* **Task prompt**:
Would you transcribe the listing that follows, character for character, and omit its images?

========

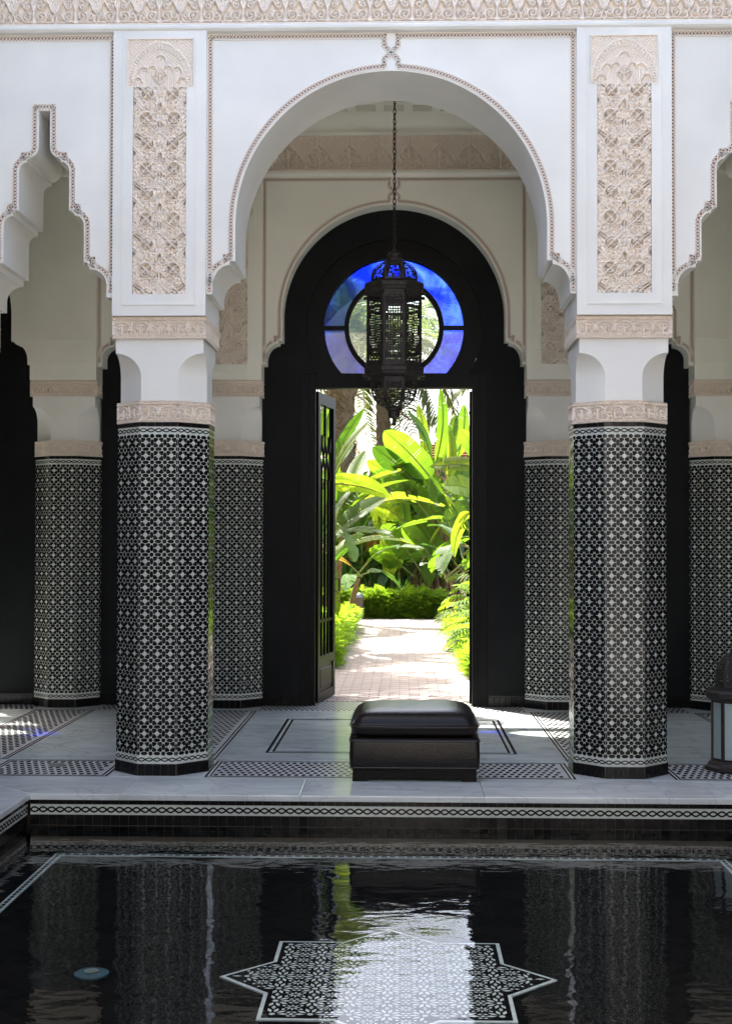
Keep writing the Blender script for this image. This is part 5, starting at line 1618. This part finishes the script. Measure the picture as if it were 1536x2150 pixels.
for i, (px, Y, rx, h, m, lab) in enumerate(((725, 33.5, 1.5, 2.6, 'banana', 'bright leafy shrub behind the bollard'), (835, 32.8, 1.6, 2.4, 'banana', 'bright leafy shrub behind the hedge and young bananas'), (950, 33.0, 1.5, 2.8, 'banana', 'bright leafy shrub behind the tall banana clump'), (700, 36, 2.6, 3.2, 'banana2', 'dark green shrub behind the palms at the left'), (840, 36, 2.2, 2.9, 'strap', 'dark shrub behind the banana clump in the middle'), (985, 37, 2.6, 3.1, 'banana2', 'dark green shrub at the right below the roof'), (560, 34, 3.0, 3.4, 'strap', 'wide dark shrub beyond the left door jamb'), (1120, 34, 3.0, 3.4, 'strap', 'wide dark shrub beyond the right door jamb'), (60, 24, 3.4, 3.2, 'banana2', 'leafy shrub outside the far left rear doorway'), (1640, 24, 3.4, 3.2, 'banana2', 'leafy shrub outside the far right rear doorway'))):
    shrub(xat(px, Y), Y, rx, 1.6, h, 3800, lab, 90+i, m, .34 if rx > 2 else .26)
# house with a tiled roof far behind
hs = thing('garden_house', 'ochre house with red tiled roof far behind the garden at the right', 'house', (xat(1030, 47), 47.0, -.25))
MB().box(-2.2, 9, 0, 6, 0, 4.75).build('wall', M_['ochre'], hs)
rfm = MB().add([(-2.6, -.5, 4.6), (9.4, -.5, 4.6), (9.4, 3, 6.1), (-1.2, 3, 6.1), (-2.6, 6.5, 4.6), (9.4, 6.5, 4.6)], [(0, 1, 2, 3), (4, 3, 2, 5), (0, 3, 4)]).build('roof', M_['terracotta'], hs)
rt = MB()
for i in range(14):
    t = (i+.3)/14; xl = -2.6+1.4*t
    rt.add([(xl, -.5+3.5*t, 4.6+1.5*t+.02), (9.4, -.5+3.5*t, 4.6+1.5*t+.02), (9.4, -.5+3.5*t-.02, 4.6+1.5*t+.085), (xl, -.5+3.5*t-.02, 4.6+1.5*t+.085), (xl, -.5+3.5*(t+.07), 4.6+1.5*(t+.07)+.012), (9.4, -.5+3.5*(t+.07), 4.6+1.5*(t+.07)+.012)], [(0, 1, 2, 3), (3, 2, 5, 4)])
rt.build('roof_tile_rows', M_['terracotta'], rfm, kind='stuff')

========

* **Response to the task**:
Keep writing the Blender script for this image. This is part 5, starting at line 1618. This part finishes the script. Measure the picture as if it were 1536x2150 pixels.
for i, (px, Y, rx, h, m, lab) in enumerate(((725, 33.5, 1.5, 2.6, 'banana', 'bright leafy shrub behind the bollard'), (835, 32.8, 1.6, 2.4, 'banana', 'bright leafy shrub behind the hedge and young bananas'), (950, 33.0, 1.5, 2.8, 'banana', 'bright leafy shrub behind the tall banana clump'), (700, 36, 2.6, 3.2, 'banana2', 'dark green shrub behind the palms at the left'), (840, 36, 2.2, 2.9, 'strap', 'dark shrub behind the banana clump in the middle'), (985, 37, 2.6, 3.1, 'banana2', 'dark green shrub at the right below the roof'), (560, 34, 3.0, 3.4, 'strap', 'wide dark shrub beyond the left door jamb'), (1120, 34, 3.0, 3.4, 'strap', 'wide dark shrub beyond the right door jamb'), (60, 24, 3.4, 3.2, 'banana2', 'leafy shrub outside the far left rear doorway'), (1640, 24, 3.4, 3.2, 'banana2', 'leafy shrub outside the far right rear doorway'))):
    shrub(xat(px, Y), Y, rx, 1.6, h, 3800, lab, 90+i, m, .34 if rx > 2 else .26)
# house with a tiled roof far behind
hs = thing('garden_house', 'ochre house with red tiled roof far behind the garden at the right', 'house', (xat(1030, 47), 47.0, -.25))
MB().box(-2.2, 9, 0, 6, 0, 4.75).build('wall', M_['ochre'], hs)
rfm = MB().add([(-2.6, -.5, 4.6), (9.4, -.5, 4.6), (9.4, 3, 6.1), (-1.2, 3, 6.1), (-2.6, 6.5, 4.6), (9.4, 6.5, 4.6)], [(0, 1, 2, 3), (4, 3, 2, 5), (0, 3, 4)]).build('roof', M_['terracotta'], hs)
rt = MB()
for i in range(14):
    t = (i+.3)/14; xl = -2.6+1.4*t
    rt.add([(xl, -.5+3.5*t, 4.6+1.5*t+.02), (9.4, -.5+3.5*t, 4.6+1.5*t+.02), (9.4, -.5+3.5*t-.02, 4.6+1.5*t+.085), (xl, -.5+3.5*t-.02, 4.6+1.5*t+.085), (xl, -.5+3.5*(t+.07), 4.6+1.5*(t+.07)+.012), (9.4, -.5+3.5*(t+.07), 4.6+1.5*(t+.07)+.012)], [(0, 1, 2, 3), (3, 2, 5, 4)])
rt.build('roof_tile_rows', M_['terracotta'], rfm, kind='stuff')